* begin Information shown *

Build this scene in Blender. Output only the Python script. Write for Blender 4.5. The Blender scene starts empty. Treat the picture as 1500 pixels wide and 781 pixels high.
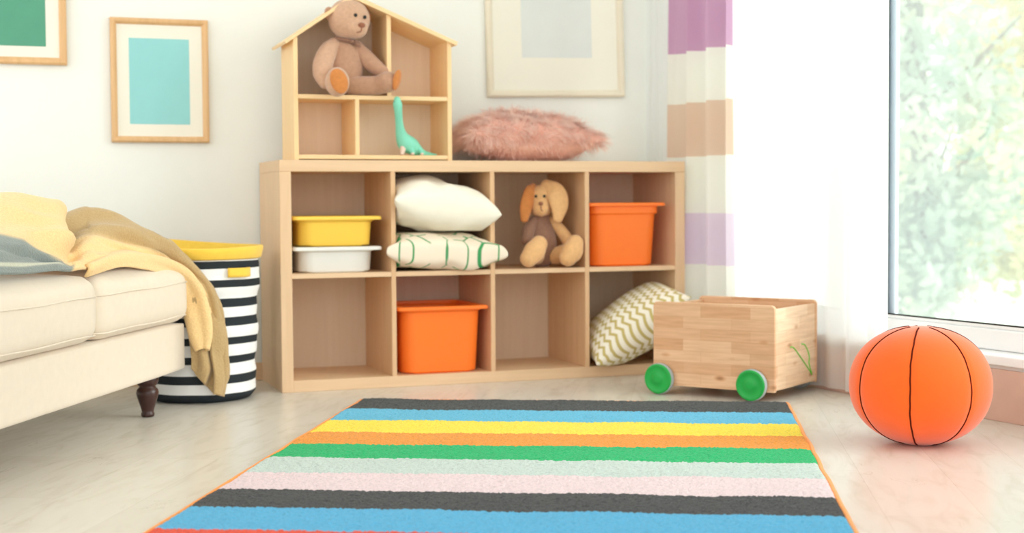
import bpy, bmesh, math, random
import numpy as np
from mathutils import Vector, Matrix, noise
random.seed(7)
S = bpy.context.scene
COL = S.collection
PI = math.pi

# ------------------------------------------------------------------ materials
def lin(c):
    out = []
    for v in c:
        v = v / 255.0
        out.append(v / 12.92 if v <= .04045 else ((v + .055) / 1.055) ** 2.4)
    return (out[0], out[1], out[2], 1.0)

def new_mat(name):
    m = bpy.data.materials.new(name); m.use_nodes = True
    nt = m.node_tree
    return m, nt, nt.nodes, nt.links, nt.nodes['Principled BSDF']

def ramp(N, stops, interp='LINEAR'):
    r = N.new('ShaderNodeValToRGB'); r.color_ramp.interpolation = interp
    e = r.color_ramp.elements
    while len(e) > 1: e.remove(e[-1])
    e[0].position = stops[0][0]; e[0].color = stops[0][1]
    for p, c in stops[1:]:
        n = e.new(p); n.color = c
    return r

def coords(N, L, scale=(1, 1, 1), rot=(0, 0, 0), kind='Object'):
    tc = N.new('ShaderNodeTexCoord'); mp = N.new('ShaderNodeMapping')
    L.new(tc.outputs[kind], mp.inputs['Vector'])
    mp.inputs['Scale'].default_value = scale; mp.inputs['Rotation'].default_value = rot
    return mp.outputs['Vector']

def mix(c, k):
    return tuple(min(1, v * k) for v in c[:3]) + (1,)

def fabric(name, rgb, rough=.9, scale=60, var=.08, bump=.25, sheen=.3, dist=.002):
    m, nt, N, L, P = new_mat(name)
    c = lin(rgb)
    v = coords(N, L)
    n = N.new('ShaderNodeTexNoise'); n.inputs['Scale'].default_value = scale; n.inputs['Detail'].default_value = 4
    L.new(v, n.inputs['Vector'])
    r = ramp(N, [(.3, mix(c, 1 - var)), (.7, mix(c, 1 + var))]); L.new(n.outputs['Fac'], r.inputs['Fac'])
    L.new(r.outputs['Color'], P.inputs['Base Color'])
    P.inputs['Roughness'].default_value = rough
    P.inputs['Specular IOR Level'].default_value = .2
    P.inputs['Sheen Weight'].default_value = sheen
    b = N.new('ShaderNodeBump'); b.inputs['Strength'].default_value = bump; b.inputs['Distance'].default_value = dist
    n2 = N.new('ShaderNodeTexNoise'); n2.inputs['Scale'].default_value = scale * 6; L.new(v, n2.inputs['Vector'])
    L.new(n2.outputs['Fac'], b.inputs['Height']); L.new(b.outputs['Normal'], P.inputs['Normal'])
    return m

def plain(name, rgb, rough=.5, spec=.5, metal=0, var=.03, coat=0, sub=0):
    m, nt, N, L, P = new_mat(name)
    c = lin(rgb)
    n = N.new('ShaderNodeTexNoise'); n.inputs['Scale'].default_value = 9; n.inputs['Detail'].default_value = 2
    L.new(coords(N, L), n.inputs['Vector'])
    r = ramp(N, [(.3, mix(c, 1 - var)), (.7, mix(c, 1 + var))]); L.new(n.outputs['Fac'], r.inputs['Fac'])
    L.new(r.outputs['Color'], P.inputs['Base Color'])
    P.inputs['Roughness'].default_value = rough; P.inputs['Specular IOR Level'].default_value = spec
    P.inputs['Metallic'].default_value = metal; P.inputs['Coat Weight'].default_value = coat
    return m

def wood(name, rgb, axis='Z', var=.09, rough=.45, scale=1.0):
    """fine straight grain running along one axis"""
    m, nt, N, L, P = new_mat(name)
    c = lin(rgb)
    s = {'X': (1.2, 26, 26), 'Y': (26, 1.2, 26), 'Z': (26, 26, 1.2)}[axis]
    v = coords(N, L, tuple(q * scale for q in s))
    n = N.new('ShaderNodeTexNoise'); n.inputs['Scale'].default_value = 2.2; n.inputs['Detail'].default_value = 5
    n.inputs['Distortion'].default_value = .6
    L.new(v, n.inputs['Vector'])
    d = (c[0] * (1 - var), c[1] * (1 - 1.5 * var), c[2] * (1 - 2.2 * var), 1)
    r = ramp(N, [(.32, d), (.68, mix(c, 1 + var * .5))]); L.new(n.outputs['Fac'], r.inputs['Fac'])
    L.new(r.outputs['Color'], P.inputs['Base Color'])
    P.inputs['Roughness'].default_value = rough; P.inputs['Specular IOR Level'].default_value = .35
    return m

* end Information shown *

**What is being asked**
Read the data above and count the lines that include "scene". Answer only with the count.

**Right answer**
2